Each line of the listing must be transcribed exactly, except for the images, which should be excluded.
-- begin Dataset excerpt --
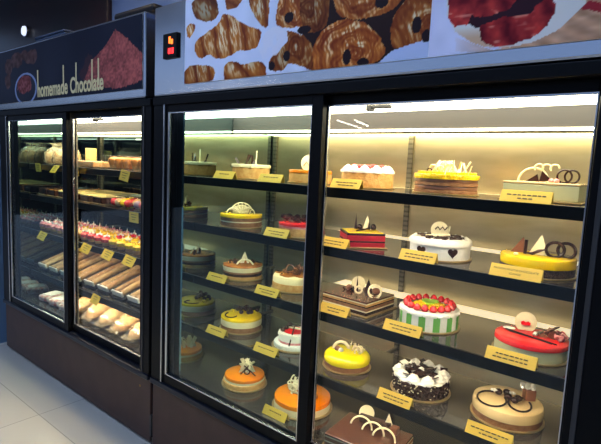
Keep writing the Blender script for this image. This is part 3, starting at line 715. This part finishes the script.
for x, y in ((.0, .0), (.015, .02), (-.01, .02)): B().lathe([(0, 0), (.016, 0), (.016, .005), (0, .006)], (x, y, .077), 16, RX(.15)).build('kiwi_slice', M['kiwi'], c)
c = cake('red_glazed_cake', 'red-glazed cake with white disc and dark stripes on third shelf', -.343, .225, S3)
board(c, .107); layer(c, 'cream_body', .104, .004, .040, M['mint'], .003); layer(c, 'red_glaze', .106, .038, .054, M['red'], .008)
d = disc(c, -.02, .04, .052, .032, rz=.05); layer_pts = [(-.012, .0), (.012, .0), (.014, .008), (.007, .013), (.0, .009), (-.007, .013), (-.014, .008)]
B().prism(layer_pts, .003, T(-.02, .034, .072) @ RX(-.15)).build('red_heart', M['red'], d)
for k in (0, 1): loop(c, [(-.075+.01*k, .012-.014*k, .0565), (.055+.012*k, -.062+.0*k, .0565)], .0026, M['choc'], 'chocolate_stripe')
for k in range(4): B().box((.015+.014*k, .005-.004*k, .062+.008*k), (.030, .026, .004), .001, RZ(.3) @ RX(-.3) @ RY(-.5)).build('chocolate_square', M['choc'] if k % 2 else M['milk'], c)
B().box((.055, .0, .068), (.03, .024, .026), .003, RZ(.3) @ RY(.5)).build('milk_chocolate_piece', M['milk'], c)
curls(c, 5, .078, -.012, .053, .014, .014, M['pink'], 'pink_curls', 4, .0035)
B().ball((.01, -.005, .062), .007).build('cream_pearl', M['cream'], c); B().ball((-.066, .03, .056), .012, (1.6, .7, .4)).build('cream_smear', M['cream'], c)

# --- fourth shelf
c = cake('mango_mousse_cake', 'yellow-topped white mousse cake with dark arc and grapes on fourth shelf', -1.620, .235, S4)
board(c, .099); layer(c, 'sponge', .096, .004, .026, M['sponge2']); layer(c, 'mousse', .097, .026, .054, M['ivory']); layer(c, 'yellow_glaze', .097, .054, .064, M['yellow'])
loop(c, [Vector((-.048+.028*math.cos(t), -.012+.040*math.sin(t), .0665)) for t in [2.2+3.6*k/19 for k in range(20)]], .0034)
r = random.Random(8); berries(c, [(.015+r.uniform(-.04, .06), .03+r.uniform(-.03, .04), .070+r.random()*.022) for k in range(13)], .011, M['choc'], 'grape')
berries(c, [(-.045, .045, .07), (.065, .03, .07), (-.01, .06, .07)], .010, M['yellow'], 'yellow_pearl')
c = cake('tiered_heart_cake', 'small white cake with red glazed top on a piped white base', -1.298, .245, S4)
board(c, .094); layer(c, 'piped_base', .088, .004, .022, M['cream'], .006, wob=lambda a, z: .03*math.sin(30*a))
layer(c, 'pink_sponge', .068, .022, .032, M['pink']); layer(c, 'cream_body', .068, .032, .056, M['cream']); layer(c, 'cream_rim', .070, .050, .066, M['cream'], .008, wob=lambda a, z: .03*math.sin(16*a))
layer(c, 'red_glaze', .050, .064, .071, M['red'], .004)
loop(c, [(-.02, -.075, .02), (.0, -.045, .10)], .003, M['choc'], 'chocolate_stick'); loop(c, [(-.03, .02, .074), (.04, -.02, .080)], .004, M['whitechoc'], 'white_chocolate_stick')
berries(c, [(-.035, .0, .078), (-.05, -.02, .075), (.045, -.02, .078), (-.02, .035, .08), (.06, -.055, .034)], .011, M['choc'], 'chocolate_ball')
b = B()
b.lathe([(0, 0), (.026, 0), (.026, .01), (.016, .028), (0, .045)], (.052, .03, .062), 18, wob=lambda a, z: .08*math.sin(6*a+z*150)); b.build('cream_swirl', M['cream'], c)
c = cake('lemon_dome_cake', 'bright yellow domed cake with white chocolate arch on fourth shelf', -1.009, .232, S4)
board(c, .093); layer(c, 'sponge', .090, .004, .026, M['sponge2'])
B().lathe([(0, .024), (.091, .024), (.093, .034), (.090, .048), (.080, .057), (.05, .062), (0, .064)], seg=64).build('yellow_glaze', M['lemon'], c)
loop(c, arc(.030, .1, PI, 18, (-.026, .02, .058)), .006, M['whitechoc'], 'white_chocolate_arch')
B().ball((-.04, -.005, .068), .013, (1, .9, .9)).build('chocolate_truffle', M['milk'], c); B().ball((-.026, -.015, .066), .010).build('cream_pearl', M['cream'], c)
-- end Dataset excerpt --
Answer to this task >>
Keep writing the Blender script for this image. This is part 3, starting at line 715. This part finishes the script.
for x, y in ((.0, .0), (.015, .02), (-.01, .02)): B().lathe([(0, 0), (.016, 0), (.016, .005), (0, .006)], (x, y, .077), 16, RX(.15)).build('kiwi_slice', M['kiwi'], c)
c = cake('red_glazed_cake', 'red-glazed cake with white disc and dark stripes on third shelf', -.343, .225, S3)
board(c, .107); layer(c, 'cream_body', .104, .004, .040, M['mint'], .003); layer(c, 'red_glaze', .106, .038, .054, M['red'], .008)
d = disc(c, -.02, .04, .052, .032, rz=.05); layer_pts = [(-.012, .0), (.012, .0), (.014, .008), (.007, .013), (.0, .009), (-.007, .013), (-.014, .008)]
B().prism(layer_pts, .003, T(-.02, .034, .072) @ RX(-.15)).build('red_heart', M['red'], d)
for k in (0, 1): loop(c, [(-.075+.01*k, .012-.014*k, .0565), (.055+.012*k, -.062+.0*k, .0565)], .0026, M['choc'], 'chocolate_stripe')
for k in range(4): B().box((.015+.014*k, .005-.004*k, .062+.008*k), (.030, .026, .004), .001, RZ(.3) @ RX(-.3) @ RY(-.5)).build('chocolate_square', M['choc'] if k % 2 else M['milk'], c)
B().box((.055, .0, .068), (.03, .024, .026), .003, RZ(.3) @ RY(.5)).build('milk_chocolate_piece', M['milk'], c)
curls(c, 5, .078, -.012, .053, .014, .014, M['pink'], 'pink_curls', 4, .0035)
B().ball((.01, -.005, .062), .007).build('cream_pearl', M['cream'], c); B().ball((-.066, .03, .056), .012, (1.6, .7, .4)).build('cream_smear', M['cream'], c)

# --- fourth shelf
c = cake('mango_mousse_cake', 'yellow-topped white mousse cake with dark arc and grapes on fourth shelf', -1.620, .235, S4)
board(c, .099); layer(c, 'sponge', .096, .004, .026, M['sponge2']); layer(c, 'mousse', .097, .026, .054, M['ivory']); layer(c, 'yellow_glaze', .097, .054, .064, M['yellow'])
loop(c, [Vector((-.048+.028*math.cos(t), -.012+.040*math.sin(t), .0665)) for t in [2.2+3.6*k/19 for k in range(20)]], .0034)
r = random.Random(8); berries(c, [(.015+r.uniform(-.04, .06), .03+r.uniform(-.03, .04), .070+r.random()*.022) for k in range(13)], .011, M['choc'], 'grape')
berries(c, [(-.045, .045, .07), (.065, .03, .07), (-.01, .06, .07)], .010, M['yellow'], 'yellow_pearl')
c = cake('tiered_heart_cake', 'small white cake with red glazed top on a piped white base', -1.298, .245, S4)
board(c, .094); layer(c, 'piped_base', .088, .004, .022, M['cream'], .006, wob=lambda a, z: .03*math.sin(30*a))
layer(c, 'pink_sponge', .068, .022, .032, M['pink']); layer(c, 'cream_body', .068, .032, .056, M['cream']); layer(c, 'cream_rim', .070, .050, .066, M['cream'], .008, wob=lambda a, z: .03*math.sin(16*a))
layer(c, 'red_glaze', .050, .064, .071, M['red'], .004)
loop(c, [(-.02, -.075, .02), (.0, -.045, .10)], .003, M['choc'], 'chocolate_stick'); loop(c, [(-.03, .02, .074), (.04, -.02, .080)], .004, M['whitechoc'], 'white_chocolate_stick')
berries(c, [(-.035, .0, .078), (-.05, -.02, .075), (.045, -.02, .078), (-.02, .035, .08), (.06, -.055, .034)], .011, M['choc'], 'chocolate_ball')
b = B()
b.lathe([(0, 0), (.026, 0), (.026, .01), (.016, .028), (0, .045)], (.052, .03, .062), 18, wob=lambda a, z: .08*math.sin(6*a+z*150)); b.build('cream_swirl', M['cream'], c)
c = cake('lemon_dome_cake', 'bright yellow domed cake with white chocolate arch on fourth shelf', -1.009, .232, S4)
board(c, .093); layer(c, 'sponge', .090, .004, .026, M['sponge2'])
B().lathe([(0, .024), (.091, .024), (.093, .034), (.090, .048), (.080, .057), (.05, .062), (0, .064)], seg=64).build('yellow_glaze', M['lemon'], c)
loop(c, arc(.030, .1, PI, 18, (-.026, .02, .058)), .006, M['whitechoc'], 'white_chocolate_arch')
B().ball((-.04, -.005, .068), .013, (1, .9, .9)).build('chocolate_truffle', M['milk'], c); B().ball((-.026, -.015, .066), .010).build('cream_pearl', M['cream'], c)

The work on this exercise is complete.